En Grande-Bretagne, bien sûr, il n’y a pas de raison de craindre que la démocratie soit menacée, puisque cette politique a été choisie par un gouvernement porté au pouvoir par les urnes. Même si la mise en place d’une stratégie qui n’avait pas été dévoilée avant l’échéance électorale peut être sujette à caution, c’est le genre de liberté dont jouit le vainqueur élu dans un système démocratique. Mais il n’en est pas moins nécessaire d’avoir recours à un plus large débat public, même en Grande-Bretagne.

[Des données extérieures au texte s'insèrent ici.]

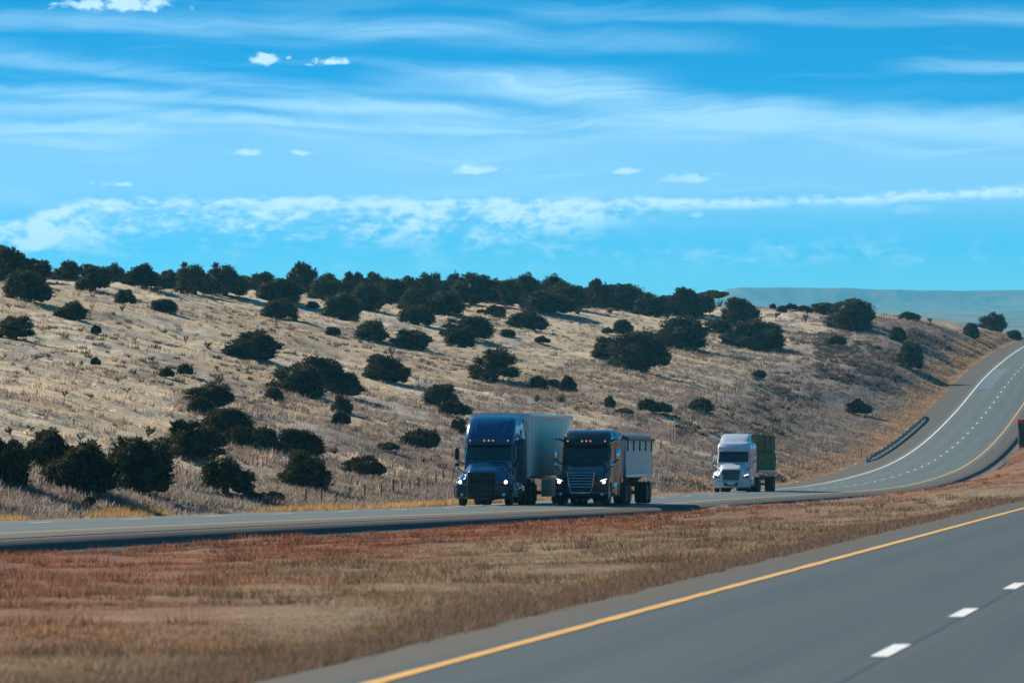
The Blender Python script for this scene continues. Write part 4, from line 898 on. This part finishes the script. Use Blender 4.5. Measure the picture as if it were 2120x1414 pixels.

Tout comme il faut reconnaître que la politique restrictive décidée par Londres semble conférer de la plausibilité aux politiques encore plus rigoureuses imposées à la Grèce.

Comment certains pays de la zone euro en sont-ils arrivés là ? Le lancement d'une monnaie unique sans davantage d'intégration politique ou économique, idée des plus saugrenues, a certainement joué un rôle, au-delà même des transgressions financières incontestablement commises par des pays comme la Grèce et le Portugal (et même si Mario Monti a eu tout à fait raison de rappeler qu'une culture de “déférence excessive” dans l'UE a donné libre cours à ces transgressions).

Le gouvernement grec — et en particulier son Premier ministre, George Papandréou — met tout en œuvre pour sortir de la crise, malgré les résistances politiques, mais la bonne volonté d'Athènes ne dispense pas l'Europe de vérifier le bien-fondé des exigences — et du calendrier — imposées à la Grèce.

C'est une piètre consolation de me rappeler que j'étais fermement opposé à l'euro, tout en étant très favorable à l'unité européenne. Mon inquiétude à propos de l'euro était liée pour une bonne part au fait que chaque pays allait perdre la marge de manœuvre laissée par la politique monétaire et les ajustements des taux d'intérêts, ce qui par le passé avait été d'un grand secours à certains pays en difficulté. Au lieu de quoi aujourd'hui il faut déployer des efforts désespérés pour stabiliser les marchés financiers, au détriment du niveau de vie des citoyens.

L'Europe pourrait se passer de la liberté monétaire si par ailleurs elle était intégrée sur le plan politique et budgétaire (comme c'est le cas des Etats des Etats-Unis), mais en optant pour ce compromis qu'est la zone euro, l'UE est allée droit la catastrophe. Le formidable projet politique d'une Europe unie et démocratique s'est vu adjoindre une intégration financière incohérente.

Aujourd'hui, repenser la zone euro poserait de nombreux problèmes, mais ceux-ci doivent être débattus intelligemment : il ne faut pas laisser l'Europe dériver au gré des vents de la finance, prisonnière d'une pensée étriquée, au bilan catastrophique. Avant tout, il faut commencer par limiter la capacité des agences de notation à imposer leurs diktats. Ces agences sont difficiles à discipliner, malgré leurs résultats peu reluisants, mais les gouvernements peuvent peser dans la balance s'ils font entendre leur voix tout en recherchant des solutions, en particulier avec l'appui des institutions financières internationales. Il faut de tout urgence mettre fin à la marginalisation de la tradition démocratique de l'Europe. La démocratie européenne revêt une grande importance pour l'Europe — et aussi pour le reste du monde.

Analyse

L'aide à la Grèce viole le principe démocratique

Quand un gouvernement échoue, on peut le révoquer. Mais face à l’échec bouleversant de l’UE dans la crise en Grèce, contre qui peut-on voter ? s'interroge le magazine allemand Stern. Les Européens sont manquent d’un droit fondamental : celui de voter. Il est ainsi impossible de réaliser une aide financière démocratique de l’UE aux Grecs. Car soit la chancelière allemande Angela Merkel et le président français Nicolas Sarkozy gouvernent la Grèce en violant sa souveraineté, soit on aide les Grecs en acceptant de perdre le contrôle sur nos finances, ce qui revient également à une violation des principes démocratiques. Tout le dilemme est là : en aidant les Grecs, nous sommes inévitablement de mauvais démocrates. Et en ne les aidant pas, nous sommes de mauvais Européens. La solution serait donc une union politique, élue par les citoyens européens.